Wow, no broadband? Not even on cable?
If it was where I live i would be interested……….tart it up and rent it out. Its in a good location, if you can afford that house you can afford satelite broadband (if it works in the middle of the kalahari desert it will work there..american technology for long range problems, or buy a POYNTING antenna..sa technology for short range problems
Satellite broadband is out. Speed is too slow, bandwidth is hyper-expensive, and the latency is murder, ruling out VOIP and on-line gaming.
If I were a flipper, I’d walk away from this one. The repair costs would be too high along with the risk.
Yeah, satellite is actually worse than 56k for some things (on-line gaming for instance) because your ping is insane (1000+) due to having to bounce the signal off a satellite in deep space and back. For things like downloading files and streaming video it’s fine.
Jeeman – I never heard of the broadband problem in RSF. That is classic.
What about wireless?
I get 6MBps downloads on my Evo with 4g… faster than many cable and dsl real-life speeds.
With Sprint/Clearwire 4G, Verizon LTE, Tmobile HSPA+, and AT&T LTE all coming online in San Diego, I see price wars for wireless deep broadband (may not be for gaming, but otherwise quite competent)
I love that house, and think that with 250-300K, it could be a real flip candidate. No Joke. It has great bones (at least in the video). I’d have several people come out and crawl around the place to make sure; but landscaping money will take care of a lot of that and create more usable space. A good landscape architect could come up with a plan that provides privacy and usability.
Anyone who has had work done recently knows that prices are off from the peak (to do construction, renovation, etc) 30-40%; in some cases more. Flips have gotten riskier, but the rewards are greater.
chuck
Chuck, Sprint 4G isn’t available in San Diego. But go to a small town in Texas, and most likely, it’s available. Verizon LTE just got rolled out, and they have a 5GB cap. Unacceptable for me.
There is no cable in the Covenant. You have to go satellite for cable. Satellite internet has horrible lag times, and the bandwidth is about 128kbps up, 1Mbps down. Not very good.
clearfund, I have seen some really nice homes in the Covenant for $2M+. Also, recently, I got a personal letter from a renter in the Covenant saying that they were interested in our house. I haven’t called him back, but it would take alot of dinero to get us to move out at this point, especially when we have to pay taxes on it all. Maybe when we have been in there two years, and we can take advantage of the nice tax free gain, we’ll reconsider.

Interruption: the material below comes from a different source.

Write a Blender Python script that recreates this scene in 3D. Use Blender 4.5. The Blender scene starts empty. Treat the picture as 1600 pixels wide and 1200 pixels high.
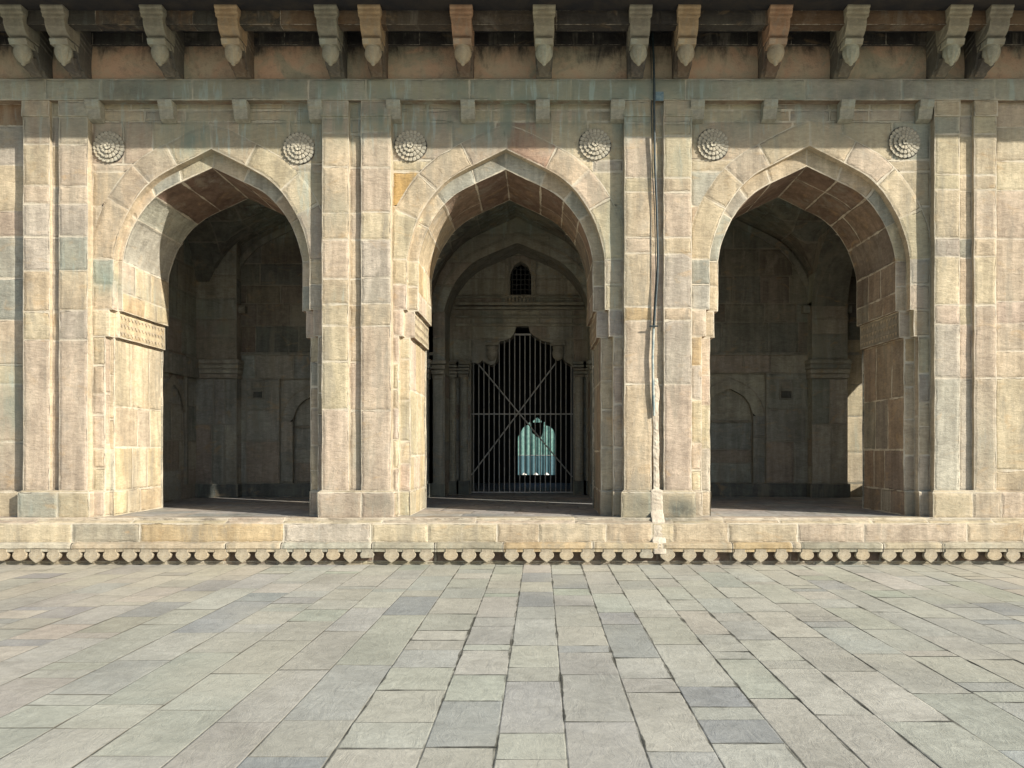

I would love a tennis court and a yard I can hike in. I like that house too. Strangely, on the inside, it looks like a ski lodge from the 70′ (and that floor looks like a few hundred ski boots walked over it too. I’ll bet it’s gonna be bought and lived in though (for less than the asking price). In my opinion, there’s just too much for a typical flipper to mess with there.
Jim,
How often do people offer to buy another person’s home? (Jeeman)
I tried entering this address at http://www.att.com/dsl, and they say it “qualifies for high-speed internet.”
Mark, it said that for my addy as well, but one call to AT&T and they said no!
And don’t be surprised if affluent neighbourhoods get no proper Internet service for decades. The population density in those areas is simply too low to justify the investment, unlike an apartment complex where you can wire up a few hundred customers in the same amount of space as a typical mansion’s eight car garage.